The digital propaganda market appears straightforward, composed of pages for alliances, parties, and candidates, as well as accounts for local officials. Yet, by reassembling the numbers from Meta's data, it is evident that the largest contributor does not disclose its political affiliation.Over the last 90 days, the unidentified pages spent nearly $600,000, which is about three times what the parties and movements combined spent ($109,000), and more than the spending of individual candidates ($173,000).
An example of this is the "Multaqa Al Basha'er" page, which has been publishing content since 2021 that leans toward the State of Law Coalition/Framework, through a service-oriented discourse that is not party-directed. Its total spending on targeted ads reached nearly $37,000, with heavy targeting of Baghdad and the South.
As for the group of Kurdish pages that publish direct electoral content - led by "Bukhari Jamil" - their total spending reached about $18,000 during the study period, according to Meta's data.
These pages publish material in Kurdish that includes list numbers and party slogans, but they do not refer to party affiliation in the advertisement texts.
Also classified were media pages within the "Unidentified" bloc—that is, pages that do not disclose a party or alliance in the "Paid for by" field—such as "Roj News," "Zanko Media," and "Erbil 24." These platforms present themselves as local news channels but fund content directed at a specific Kurdish audience in the Kurdistan Region.
These pages are geographically distributed, with Baghdad coming first with about $282,000 of the total national expenditure over 90 days, followed by Nineveh with about $113,000, and then the southern governorates—Dhi Qar, Basra, and Babylon—with amounts ranging between $58,000 and $62,000 each.
The narrative is shaped according to the geographical areas: in Baghdad, the narrative of power, prestige, and achievement is promoted; in the South, the legitimacy of social and religious proximity is marketed; and in the North, direct electoral discourse appears in a local language and identity.
Notably, two-thirds of the spending is channeled through unclassified means, while transparency from both the platform and regulatory bodies is alarmingly minimal.

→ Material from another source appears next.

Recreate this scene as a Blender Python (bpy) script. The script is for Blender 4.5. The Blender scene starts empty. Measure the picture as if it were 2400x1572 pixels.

The data we monitored represents the first wave before the peak of the campaign, and it is likely that the coming weeks will witness a doubling in the volume of spending and an expansion in the scope of messages. As the polling date approaches, it will become necessary to track whether these "unidentified" networks will recycle their discourse in a clearer form, or continue to operate in the shadows to determine voting trends.